* [Stated goal]:
Find the lines below that contain the string "part". Copy each one.

* [Collected data]:
--
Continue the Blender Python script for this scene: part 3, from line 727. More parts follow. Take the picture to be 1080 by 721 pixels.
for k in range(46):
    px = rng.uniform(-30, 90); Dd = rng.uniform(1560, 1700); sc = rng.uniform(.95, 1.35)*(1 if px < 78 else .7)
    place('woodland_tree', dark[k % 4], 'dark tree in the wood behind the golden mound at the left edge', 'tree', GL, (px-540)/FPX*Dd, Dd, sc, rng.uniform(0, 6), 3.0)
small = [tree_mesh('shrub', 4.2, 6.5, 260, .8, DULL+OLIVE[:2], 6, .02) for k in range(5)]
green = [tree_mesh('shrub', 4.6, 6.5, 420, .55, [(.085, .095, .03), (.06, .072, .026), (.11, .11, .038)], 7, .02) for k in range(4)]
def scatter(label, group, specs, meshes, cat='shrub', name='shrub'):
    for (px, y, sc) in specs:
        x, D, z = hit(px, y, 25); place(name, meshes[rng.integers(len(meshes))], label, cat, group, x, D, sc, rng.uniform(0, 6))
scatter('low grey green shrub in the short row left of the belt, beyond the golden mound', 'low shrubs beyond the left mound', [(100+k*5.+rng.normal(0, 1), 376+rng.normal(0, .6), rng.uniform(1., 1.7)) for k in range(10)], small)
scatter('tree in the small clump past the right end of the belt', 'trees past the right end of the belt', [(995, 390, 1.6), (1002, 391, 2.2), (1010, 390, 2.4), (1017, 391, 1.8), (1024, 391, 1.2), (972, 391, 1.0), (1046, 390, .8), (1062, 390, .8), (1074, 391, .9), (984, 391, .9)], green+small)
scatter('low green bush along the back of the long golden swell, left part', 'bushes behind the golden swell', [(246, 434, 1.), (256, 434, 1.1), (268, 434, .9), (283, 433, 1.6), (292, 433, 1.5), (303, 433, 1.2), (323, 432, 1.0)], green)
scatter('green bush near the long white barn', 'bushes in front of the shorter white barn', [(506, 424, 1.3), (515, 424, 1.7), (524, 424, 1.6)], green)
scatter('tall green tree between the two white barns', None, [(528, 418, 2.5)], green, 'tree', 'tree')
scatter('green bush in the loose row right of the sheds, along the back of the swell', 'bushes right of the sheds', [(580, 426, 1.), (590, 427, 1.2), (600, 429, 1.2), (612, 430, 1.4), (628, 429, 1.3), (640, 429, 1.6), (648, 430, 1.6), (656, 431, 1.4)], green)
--
* [Final result]:
Continue the Blender Python script for this scene: part 3, from line 727. More parts follow. Take the picture to be 1080 by 721 pixels.
scatter('low green bush along the back of the long golden swell, left part', 'bushes behind the golden swell', [(246, 434, 1.), (256, 434, 1.1), (268, 434, .9), (283, 433, 1.6), (292, 433, 1.5), (303, 433, 1.2), (323, 432, 1.0)], green)